Sophie Rauch, enseignante-chercheuse à l’université Paris-Saclay, met en lumière le concept de « non-travail » dans son ouvrage « On se fait une pause ? ». Elle y explique comment les entreprises, en fragmentant les tâches et en encourageant le multitâche, peuvent involontairement créer ces moments d’inactivité apparente. Le non-travail désigne l’ensemble des actions ou interactions qui, au sein de l’environnement professionnel, ne visent pas directement l’efficacité ou la productivité. Il s’agit d’activités autotéliques, c’est-à-dire qui ont leur propre fin.
Ce phénomène englobe une multitude de situations, comme les pauses cigarette, les grignotages, la prise de rendez-vous personnels en ligne, ou encore les moments d’interruption et de remotivation. Sophie Rauch a recensé pas moins de 38 types de non-travail. Cette notion est à la fois complexe et subjective : une réunion, par exemple, pourra être perçue comme du non-travail par certains participants, tandis que d’autres la considéreront comme une activité productive.
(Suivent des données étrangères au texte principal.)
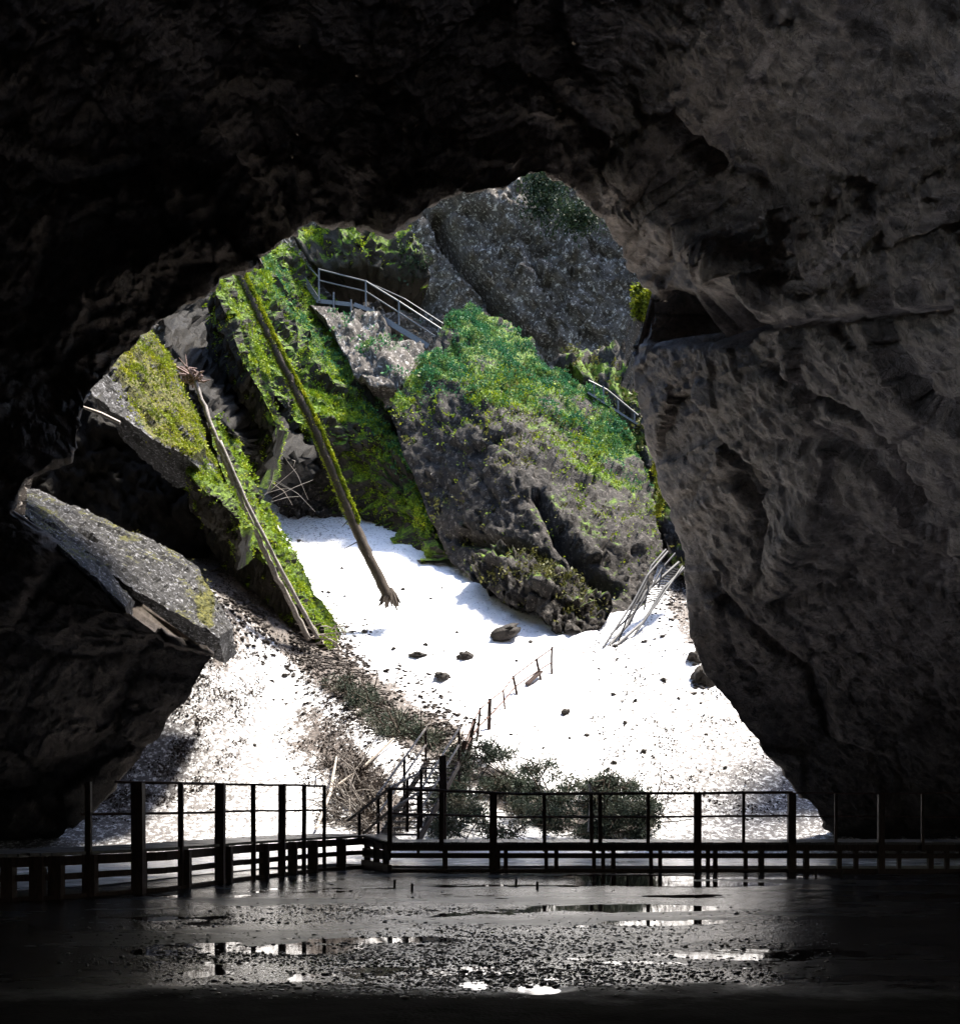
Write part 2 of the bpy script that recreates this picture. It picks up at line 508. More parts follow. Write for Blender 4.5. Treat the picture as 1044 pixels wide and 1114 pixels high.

Cette analyse souligne une contradiction entre la vision idéalisée du travail – intense et en mouvement constant – et sa réalité quotidienne, qui inclut inévitablement des phases de non-travail. Le discours dominant prône une productivité et une efficacité continues, exigeant des travailleurs un effort permanent. Pourtant, il est irréaliste d’attendre une productivité constante. Cette quête d’une « journée loyale de travail », exempte de toute « flânerie » et de moments improductifs, est un idéal taylorien du début du XXe siècle, mais qui reste, dans les faits, impossible à atteindre.